Essa equivalência em importância não significa de modo algum a desconsideração das especificidades dessas atividades, que revelam suas respectivas importâncias, é claro, em contextos de uso inteiramente diferentes.

 

O caráter histórico do debate em relação à
redução da prática filosófica pela leitura esturtural

Através do debate de Pierre-Joseph Proudhon contra o ecletismo francês de Victor Cousin no século XIX, procurarei demonstrar que o debate brasileiro não ocorrido entre Flusser e USP foi em parte o eco natimorto de um debarte histórico mais antigo, em torno da questão do ensino de filosofia, o que implica discussões de caráter político, envolvendo a política educacional brasileira (como de modo similar, já implicava discussões sobre isso na França de Proudhon versus Cousin).

A herança francesa na filosofia brasileira não se limitou ao método da leitura estrutural: trouxe também um certo gênero de interpretação e fundamentação hegeliana (à moda de Cousin) deste método, e do que ele implica em termos de ensino de filosofia, implicações cujas decorrências políticas fizeram o anarquista Proudhon, na época, sublevar-se contra isso.

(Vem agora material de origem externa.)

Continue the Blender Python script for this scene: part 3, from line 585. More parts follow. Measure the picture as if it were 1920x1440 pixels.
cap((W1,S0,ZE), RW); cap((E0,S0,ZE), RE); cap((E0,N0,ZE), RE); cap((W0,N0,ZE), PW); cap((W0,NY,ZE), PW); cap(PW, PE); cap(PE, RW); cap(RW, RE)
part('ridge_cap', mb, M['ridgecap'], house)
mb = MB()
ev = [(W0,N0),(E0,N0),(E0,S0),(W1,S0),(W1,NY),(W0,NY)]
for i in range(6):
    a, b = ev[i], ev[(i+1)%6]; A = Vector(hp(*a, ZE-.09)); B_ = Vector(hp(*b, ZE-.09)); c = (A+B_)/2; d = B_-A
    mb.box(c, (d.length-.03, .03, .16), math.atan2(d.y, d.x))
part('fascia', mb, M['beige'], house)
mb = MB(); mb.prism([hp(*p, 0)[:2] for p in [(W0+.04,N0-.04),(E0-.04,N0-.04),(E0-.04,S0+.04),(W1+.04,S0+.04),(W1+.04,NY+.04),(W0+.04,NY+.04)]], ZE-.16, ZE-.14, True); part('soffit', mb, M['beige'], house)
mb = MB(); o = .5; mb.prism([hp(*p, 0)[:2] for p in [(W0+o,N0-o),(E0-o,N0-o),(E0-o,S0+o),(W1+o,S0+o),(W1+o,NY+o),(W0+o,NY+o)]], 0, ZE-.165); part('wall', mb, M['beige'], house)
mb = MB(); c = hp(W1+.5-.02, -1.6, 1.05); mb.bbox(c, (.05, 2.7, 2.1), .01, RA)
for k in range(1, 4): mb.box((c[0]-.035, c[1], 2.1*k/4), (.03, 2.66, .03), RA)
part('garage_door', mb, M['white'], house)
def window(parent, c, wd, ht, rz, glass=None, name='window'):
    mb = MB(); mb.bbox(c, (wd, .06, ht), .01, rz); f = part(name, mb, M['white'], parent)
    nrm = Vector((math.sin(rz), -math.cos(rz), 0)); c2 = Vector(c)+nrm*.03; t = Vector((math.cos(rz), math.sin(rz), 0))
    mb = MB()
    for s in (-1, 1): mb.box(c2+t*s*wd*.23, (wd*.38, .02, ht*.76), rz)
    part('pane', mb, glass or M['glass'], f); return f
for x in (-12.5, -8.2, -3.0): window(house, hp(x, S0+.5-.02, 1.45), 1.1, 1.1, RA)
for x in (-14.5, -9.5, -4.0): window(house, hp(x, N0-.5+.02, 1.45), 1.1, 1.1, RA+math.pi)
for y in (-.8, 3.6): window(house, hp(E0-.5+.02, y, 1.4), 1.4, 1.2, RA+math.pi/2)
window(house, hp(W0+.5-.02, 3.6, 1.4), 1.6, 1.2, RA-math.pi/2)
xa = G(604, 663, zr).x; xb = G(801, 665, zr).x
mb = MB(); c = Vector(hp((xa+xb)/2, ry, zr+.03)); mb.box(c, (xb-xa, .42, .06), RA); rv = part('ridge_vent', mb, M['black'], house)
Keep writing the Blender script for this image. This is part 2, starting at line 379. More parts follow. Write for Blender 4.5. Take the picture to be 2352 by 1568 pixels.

A polêmica que Flusser pretendeu e não conseguiu levantar em confronto com o Departamento de Filosofia da USP (de maneira bem mais simpática e menos agressiva aliás, em comparação com Proudhon frente a Cousin ma França) tinha sentido muito similar, ligado à questão da aplicação direta da filosofia ao exame da realidade — este assunto foi aliás mencionado logo de início em minha defesa de tese de doutoramento sobre Proudhon, na PUC de São Paulo — já que havia um (aliás muito simpático e querido) antigo professor meu da graduação, na USP, entre os membros da banca examinadora (que procurou, é claro, minimizar minhas críticas e defender o Departamento de Filosofia da USP... mas insisti nas críticas, como sigo insistindo ainda hoje).